● YOUR GOAL
Quote all of the data that follows exactly as written, skipping the images.

------

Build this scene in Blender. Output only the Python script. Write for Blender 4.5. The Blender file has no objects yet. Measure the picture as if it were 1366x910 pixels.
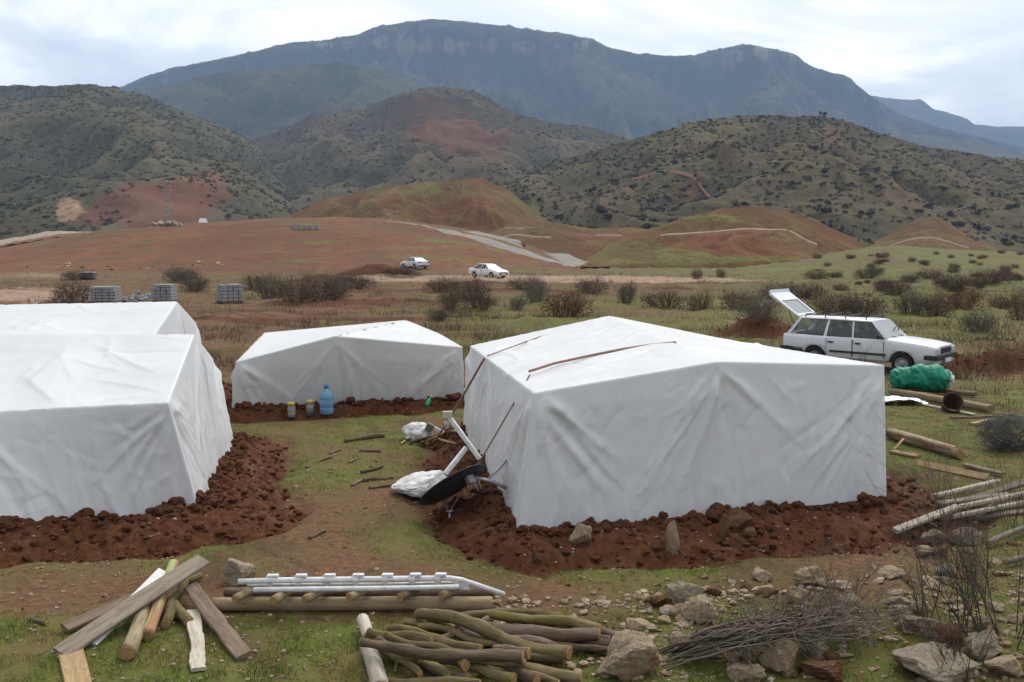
import bpy, bmesh, math, random
import numpy as np
from mathutils import Vector, Matrix, noise as mnoise
random.seed(7)
RNG = np.random.default_rng(11)
SC = bpy.context.scene
COL = SC.collection
PI = math.pi
# ------------------------------------------------------------------ camera
H = 3.4; PITCH = math.radians(5.75); F = 1300.0; CX, CY = 683.0, 455.0
SP, CP = math.sin(PITCH), math.cos(PITCH)
cd = bpy.data.cameras.new('camera'); cam = bpy.data.objects.new('camera', cd); COL.objects.link(cam)
cam.location = (0, 0, H); cam.rotation_euler = (math.radians(90) - PITCH, 0, 0)
cd.sensor_width = 36; cd.lens = 36 * F / 1366; cd.clip_start = .1; cd.clip_end = 30000
SC.camera = cam

def ray(px, py):
    a = (px - CX) / F; b = (CY - py) / F
    return (a, CP + b * SP, -SP + b * CP)
def PY(px, py, Y):
    d = ray(px, py); t = Y / d[1]
    return (d[0] * t, Y, H + d[2] * t)
def P(px, py, z=0.0):
    d = ray(px, py); t = (z - H) / d[2]
    return (d[0] * t, d[1] * t, z)
def project(x, y, z):
    dz = z - H
    dep = y * CP - dz * SP; up = y * SP + dz * CP
    dep = np.where(dep < .01, .01, dep)
    return CX + F * x / dep, CY - F * up / dep

# ------------------------------------------------------------------ noise
def _h(ix, iy, seed):
    h = (ix * 374761393 + iy * 668265263 + seed * 1446647) & 0xffffffff
    h = ((h ^ (h >> 13)) * 1274126177) & 0xffffffff
    return (h ^ (h >> 16)).astype(np.float64) / 4294967296.0
def gn(x, y, seed=0):
    x = np.asarray(x, float); y = np.asarray(y, float)
    x, y = np.broadcast_arrays(x, y)
    xi = np.floor(x).astype(np.int64); yi = np.floor(y).astype(np.int64)
    fx = x - xi; fy = y - yi
    u = fx**3 * (fx * (fx * 6 - 15) + 10); v = fy**3 * (fy * (fy * 6 - 15) + 10)
    def g(a, b):
        an = _h(xi + a, yi + b, seed) * 2 * PI
        return np.cos(an) * (fx - a) + np.sin(an) * (fy - b)
    n0 = g(0, 0) * (1 - u) + g(1, 0) * u
    n1 = g(0, 1) * (1 - u) + g(1, 1) * u
    return (n0 * (1 - v) + n1 * v) * 1.5
def fbm(x, y, o=4, seed=0):
    r = 0; a = 1; t = 0
    for i in range(o):
        r = r + a * gn(x * 2**i, y * 2**i, seed + i * 17); t += a; a *= .5
    return r / t
def ridged(x, y, o=4, seed=0):
    r = 0; a = 1; t = 0
    for i in range(o):
        r = r + a * (1 - np.abs(gn(x * 2**i, y * 2**i, seed + i * 13)) * 2); t += a; a *= .5
    return r / t
def ss(a, b, x):
    t = np.clip((x - a) / (b - a), 0, 1); return t * t * (3 - 2 * t)
def interp(pts, x):
    return np.interp(x, [p[0] for p in pts], [p[1] for p in pts])

# ------------------------------------------------------------------ object helpers
def tag(o, label=None, cat=None, group=None, kind=None):
    if label: o['label'] = label
    if cat: o['category'] = cat
    if group: o['group'] = group
    if kind: o['kind'] = kind
    return o
def np_mesh(name, V, Q, smooth=True, tris=False):
    V = np.asarray(V, np.float32); Q = np.asarray(Q, np.int32); k = Q.shape[1]
    me = bpy.data.meshes.new(name)
    me.vertices.add(len(V)); me.vertices.foreach_set('co', V.ravel())
    me.loops.add(Q.size); me.loops.foreach_set('vertex_index', Q.ravel())
    me.polygons.add(len(Q)); me.polygons.foreach_set('loop_start', np.arange(0, Q.size, k, dtype=np.int32))
    me.polygons.foreach_set('use_smooth', np.full(len(Q), smooth))
    me.update(calc_edges=True)
    return me
def link(name, me, mat=None, loc=(0, 0, 0), parent=None, rot=None):
    o = bpy.data.objects.new(name, me); COL.objects.link(o)
    if mat is not None and me is not None and len(me.materials) == 0:
        for m in (mat if isinstance(mat, (list, tuple)) else [mat]): me.materials.append(m)
    o.location = loc
    if rot is not None: o.rotation_euler = rot
    if parent is not None: o.parent = parent
    return o
def empty(name, loc=(0, 0, 0), rz=0.0, label=None, cat=None, group=None):
    o = bpy.data.objects.new(name, None); COL.objects.link(o); o.empty_display_size = .2
    o.location = loc; o.rotation_euler = (0, 0, rz); return tag(o, label, cat, group)
def copy_tree(o, parent=None):
    c = o.copy(); COL.objects.link(c)
    if parent is not None: c.parent = parent
    for ch in list(o.children): copy_tree(ch, c)
    return c
def grid_quads(nu, nv, wrap=False):
    i = np.arange(nu if wrap else nu - 1)[:, None]; j = np.arange(nv - 1)[None, :]
    i2 = (i + 1) % nu
    return np.stack([(i * nv + j), (i2 * nv + j), (i2 * nv + j + 1), (i * nv + j + 1)], -1).reshape(-1, 4)
def set_attr(me, name, RGBA):
    a = me.color_attributes.new(name, 'FLOAT_COLOR', 'POINT')
    a.data.foreach_set('color', np.asarray(RGBA, np.float32).ravel())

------

● SOLUTION
Build this scene in Blender. Output only the Python script. Write for Blender 4.5. The Blender file has no objects yet. Measure the picture as if it were 1366x910 pixels.
import bpy, bmesh, math, random
import numpy as np
from mathutils import Vector, Matrix, noise as mnoise
random.seed(7)
RNG = np.random.default_rng(11)
SC = bpy.context.scene
COL = SC.collection
PI = math.pi
# ------------------------------------------------------------------ camera
H = 3.4; PITCH = math.radians(5.75); F = 1300.0; CX, CY = 683.0, 455.0
SP, CP = math.sin(PITCH), math.cos(PITCH)
cd = bpy.data.cameras.new('camera'); cam = bpy.data.objects.new('camera', cd); COL.objects.link(cam)
cam.location = (0, 0, H); cam.rotation_euler = (math.radians(90) - PITCH, 0, 0)
cd.sensor_width = 36; cd.lens = 36 * F / 1366; cd.clip_start = .1; cd.clip_end = 30000
SC.camera = cam

def ray(px, py):
    a = (px - CX) / F; b = (CY - py) / F
    return (a, CP + b * SP, -SP + b * CP)
def PY(px, py, Y):
    d = ray(px, py); t = Y / d[1]
    return (d[0] * t, Y, H + d[2] * t)
def P(px, py, z=0.0):
    d = ray(px, py); t = (z - H) / d[2]
    return (d[0] * t, d[1] * t, z)
def project(x, y, z):
    dz = z - H
    dep = y * CP - dz * SP; up = y * SP + dz * CP
    dep = np.where(dep < .01, .01, dep)
    return CX + F * x / dep, CY - F * up / dep

# ------------------------------------------------------------------ noise
def _h(ix, iy, seed):
    h = (ix * 374761393 + iy * 668265263 + seed * 1446647) & 0xffffffff
    h = ((h ^ (h >> 13)) * 1274126177) & 0xffffffff
    return (h ^ (h >> 16)).astype(np.float64) / 4294967296.0
def gn(x, y, seed=0):
    x = np.asarray(x, float); y = np.asarray(y, float)
    x, y = np.broadcast_arrays(x, y)
    xi = np.floor(x).astype(np.int64); yi = np.floor(y).astype(np.int64)
    fx = x - xi; fy = y - yi
    u = fx**3 * (fx * (fx * 6 - 15) + 10); v = fy**3 * (fy * (fy * 6 - 15) + 10)
    def g(a, b):
        an = _h(xi + a, yi + b, seed) * 2 * PI
        return np.cos(an) * (fx - a) + np.sin(an) * (fy - b)
    n0 = g(0, 0) * (1 - u) + g(1, 0) * u
    n1 = g(0, 1) * (1 - u) + g(1, 1) * u
    return (n0 * (1 - v) + n1 * v) * 1.5
def fbm(x, y, o=4, seed=0):
    r = 0; a = 1; t = 0
    for i in range(o):
        r = r + a * gn(x * 2**i, y * 2**i, seed + i * 17); t += a; a *= .5
    return r / t
def ridged(x, y, o=4, seed=0):
    r = 0; a = 1; t = 0
    for i in range(o):
        r = r + a * (1 - np.abs(gn(x * 2**i, y * 2**i, seed + i * 13)) * 2); t += a; a *= .5
    return r / t
def ss(a, b, x):
    t = np.clip((x - a) / (b - a), 0, 1); return t * t * (3 - 2 * t)
def interp(pts, x):
    return np.interp(x, [p[0] for p in pts], [p[1] for p in pts])

# ------------------------------------------------------------------ object helpers
def tag(o, label=None, cat=None, group=None, kind=None):
    if label: o['label'] = label
    if cat: o['category'] = cat
    if group: o['group'] = group
    if kind: o['kind'] = kind
    return o
def np_mesh(name, V, Q, smooth=True, tris=False):
    V = np.asarray(V, np.float32); Q = np.asarray(Q, np.int32); k = Q.shape[1]
    me = bpy.data.meshes.new(name)
    me.vertices.add(len(V)); me.vertices.foreach_set('co', V.ravel())
    me.loops.add(Q.size); me.loops.foreach_set('vertex_index', Q.ravel())
    me.polygons.add(len(Q)); me.polygons.foreach_set('loop_start', np.arange(0, Q.size, k, dtype=np.int32))
    me.polygons.foreach_set('use_smooth', np.full(len(Q), smooth))
    me.update(calc_edges=True)
    return me
def link(name, me, mat=None, loc=(0, 0, 0), parent=None, rot=None):
    o = bpy.data.objects.new(name, me); COL.objects.link(o)
    if mat is not None and me is not None and len(me.materials) == 0:
        for m in (mat if isinstance(mat, (list, tuple)) else [mat]): me.materials.append(m)
    o.location = loc
    if rot is not None: o.rotation_euler = rot
    if parent is not None: o.parent = parent
    return o
def empty(name, loc=(0, 0, 0), rz=0.0, label=None, cat=None, group=None):
    o = bpy.data.objects.new(name, None); COL.objects.link(o); o.empty_display_size = .2
    o.location = loc; o.rotation_euler = (0, 0, rz); return tag(o, label, cat, group)
def copy_tree(o, parent=None):
    c = o.copy(); COL.objects.link(c)
    if parent is not None: c.parent = parent
    for ch in list(o.children): copy_tree(ch, c)
    return c
def grid_quads(nu, nv, wrap=False):
    i = np.arange(nu if wrap else nu - 1)[:, None]; j = np.arange(nv - 1)[None, :]
    i2 = (i + 1) % nu
    return np.stack([(i * nv + j), (i2 * nv + j), (i2 * nv + j + 1), (i * nv + j + 1)], -1).reshape(-1, 4)
def set_attr(me, name, RGBA):
    a = me.color_attributes.new(name, 'FLOAT_COLOR', 'POINT')
    a.data.foreach_set('color', np.asarray(RGBA, np.float32).ravel())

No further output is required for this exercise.